Monday, November 30, 2009
I laid down my grudge to bear. I now use it to grind my axe.
Friday, November 27, 2009
Spiders have eight legs and insects have six, that’s the difference. What I’m trying to say is that I’ve been turning a lot of spiders into insects lately.
Wednesday, November 25, 2009
These days we have to press a button or turn a knob in order to cook our food but in the future we won’t have to go to all the trouble. Instead, we will have slaves who push buttons and turn knobs for us. You may be asking, “won’t we just have robots in the future?” and we will have robots, who will whip our slaves.
Tuesday, November 24, 2009
The other day I saw a bumper sticker that said, “Equality for All.” That’s just equality.
Monday, November 23, 2009
When you enter into long term commitment they call it, “getting serious” because that’s when it ceases to be any fun whatsoever.
Friday, November 20, 2009
I think kids these days are watching too much TV. The other day I saw two kids playing. The little girl said to the boy, “Let’s play house.” He told her, “Alright. But I get to be House.”

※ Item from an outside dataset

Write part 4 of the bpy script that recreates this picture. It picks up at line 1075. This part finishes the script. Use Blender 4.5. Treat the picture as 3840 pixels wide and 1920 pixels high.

Wednesday, November 18, 2009
If your first time is on your wedding night, with someone you truly love then there’s a good chance that your last time will be with someone you really hate and both will be with the same person.
Tuesday, November 17, 2009
I don’t believe in Astrology. I’m told this is typical for a Virgo.
Monday, November 16, 2009
Chiropractor’s claim to be real doctors but when someone yells out, “is there a doctor in the house?” they never mean a chiropractor.
Friday, November 13, 2009
Now even celebrities wear ironic clothing. I never thought I’d see the day where the mighty wake and dress themselves with sarcasm.
Thursday, November 12, 2009
The clown car trick is accomplished through brute force Tight rope walkers make the best drunk drivers You can only become the fattest man in the world by eating your predecessor Every full moon the gypsies gather to steal hubcaps Elephants never forget to go the bathroom
Wednesday, November 11, 2009
I think the dirtiest thing for the Amish would be pre-marital phone sex.
Tuesday, November 10, 2009
There are worse things than canned food. Like canned laughter or fresh bodies.
Art discovers a subject. Entertainment manufactures one.
A woman once accused me of “intimacy issues.” I replied, “what’re you kidding? I’m being intimate with plenty of women.”
Thursday, November 5, 2009
The Romans called the sun ‘sol invictus’ or “the unconquered sun”. This was quite a compliment coming from the Romans who figured they could conquer just about anything. In fact, the Romans attempted several voyages to the sun, the first of which involved setting out at daybreak in a boat and trying to get to [...]
Wednesday, November 4, 2009
SAT’s are an excellent way to measure the quality of one’s private tutors.
Tuesday, November 3, 2009
There’s nothing romantic about being a writer. Its labor is undertaken in solitude and its fruits are usually enjoyed in the same manner.
Drugs are great until they fall into the wrong hands. I am referring, of course, to the police.